Piras, meanwhile, told his MA students to unleash their imaginations in creating the new styles.
“I told them, ‘Don’t be afraid of being creative.’ It’s much easier to bring a level of functionality to something that’s super creative,” rather than the other way around, Piras said in an interview.
“You start from a point of view that is already quite free and creative — and then you edit and simplify your ideas. That is part of design development,” he added.
Piras said he wanted the Birkenstock designs to inspire — rather than limit — his students. “It was about bringing the designs into a world of modernity — and wearability,” he said.

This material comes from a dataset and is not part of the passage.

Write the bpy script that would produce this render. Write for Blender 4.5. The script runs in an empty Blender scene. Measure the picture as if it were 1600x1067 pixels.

In 2018, Birkenstock gave the BA students access to the brand archive. The panel of 12 judges chose the 10 finalists, who each took home a bursary award for their work.
Wolfe, one of the four students whose design will be put into production, called his Moto Sandal “a turbulent twist on Birkenstock’s orthopedic history. It collides the idea of a supportive shin brace with protective motocross gear.”
Rothschild said his inspiration came from childhood, “growing up in a family of painters, sculptors and designers.”
He said he looked to the “world of sculptures, specifically Brancusi. What I found interesting in Brancusi is his shapes, of course, but mostly the contrasts in the materials and textures,” he said.
As a result of the archive research and to complement the student designs, Birkenstock will re-create its Nineties Tallahassee style, in contrast color designs. The Tallahassee will be the first Archive Re-Issue style.
The CSM and Archive Re-Issue collection will be sold through select stores worldwide, and on 1774.com, from February 2021.